Sekira 38 tahun lalu, Don memulai perjalanannya ke Baduy. Didasari semangat meneliti keunikan suku Baduy, dia rela mengorbankan waktunya dengan keluarga. “Baduy sulit dipelajari, dan perlu berkorban untuk meneliti dengan intensif dan dengan metodologi penelitian yang benar,” ujar Don.
Buku Urang Kanekes: Baduy People terbagi dalam dua tema. Pertama hasil pengamatan Don tentang sisi antropologi dan sosiologis masyarakat Baduy, dari sejarah, siklus kehidupan, hingga hubungan dengan pemerintah kabupaten dan provinsi atau disebut seba.
“Seba terbagi menjadi dua, yaitu seba gede, memberikan berbagai macam hasil pertanian yang ditaruh dalam dulang, sebuah mangkuk kayu besar. Kedua, seba leutik, penyerahan hasil pertanian, namun lebih sedikit dan tanpa dulang,” tulis Don.
Bagian kedua adalah tulisan dari Filomena Reiss, yang meneliti kain yang dikenakan masyarakat Baduy. Seperti kain boeh rarang yang hanya boleh ditenun perempuan dewasa.
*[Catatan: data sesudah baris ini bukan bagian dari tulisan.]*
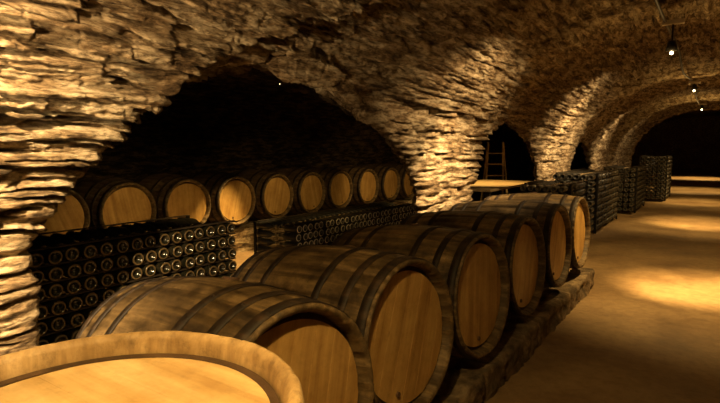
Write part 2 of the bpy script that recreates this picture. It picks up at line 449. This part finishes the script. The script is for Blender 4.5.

Menurut Don, Baduy adalah sebutan bagi sekelompok masyarakat yang mendiami dusun-dusun di Desa Kanekes, Kecamatan Leuwidamar, Kabupaten Lebak, Provinsi Banten. Wilayah Desa Kanekes ini terletak di pegunungan Kendeng dengan ketinggian 150-700 meter di atas permukaan laut.
Masyarakat di Kanekes sendiri tidak suka disebut Baduy, seperti ditulis Edi S. Ekadjati dalam Kebudayaan Sunda Suatu Pendekatan Sejarah, karena menyamakan mereka dengan suku Badawi dari jazirah Arab, dan lebih menyukai disebut urang Kanekes. Namun, masyarakat umum kadung menyebut mereka dengan sebutan Baduy.
Urang Kanekes ini juga menolak ketika dikaitkan dengan pelarian dari Kerajaan Padjadjaran. Mereka, tulis Cecep Eka Permana dalam Kesetaraan Gender dalam Adat Inti Jagat Baduy, merupakan penduduk setempat yang dijadikan mandala (kawasan suci) secara resmi oleh raja, dan berkewajiban memelihara kabuyutan (nenek moyang) Sunda Wiwitan, yang sekaligus menjadi agama asli mereka.
Populasi warga Baduy pada 2010, berjumlah 11.183 jiwa, mendiami wilayah seluas 5.130 hektar. Mereka terbagi menjadi tiga kelompok: Baduy Dalam (urang tangtu), Baduy Luar (urang panamping), dan masyarakat di luar wilayah Kanekes (urang pajaroan). Untuk membedakannya, yang paling mudah melalui pakaian. Urang tangtu identik dengan pakaian warna putih, sedangkan urang panamping mengenakan pakaian dominan hitam.
Bagi masyarakat Baduy, tanah yang mereka diami adalah tanah titipan yang tidak dapat diubah oleh siapapun dan sampai kapanpun. “Lokasinya ini sakral. Baduy itu seperti negara sendiri,” ujar Don.
Buku setebal 109 ini merupakan dokumentasi foto dan tulisan mengenai suku Baduy, hasil kerja bareng Don Hasman dan Filomena Reiss, peneliti tekstil asal Filipina. “Tidak semua foto saya tampilkan di sini, sekitar 40 foto saja,” kata Don.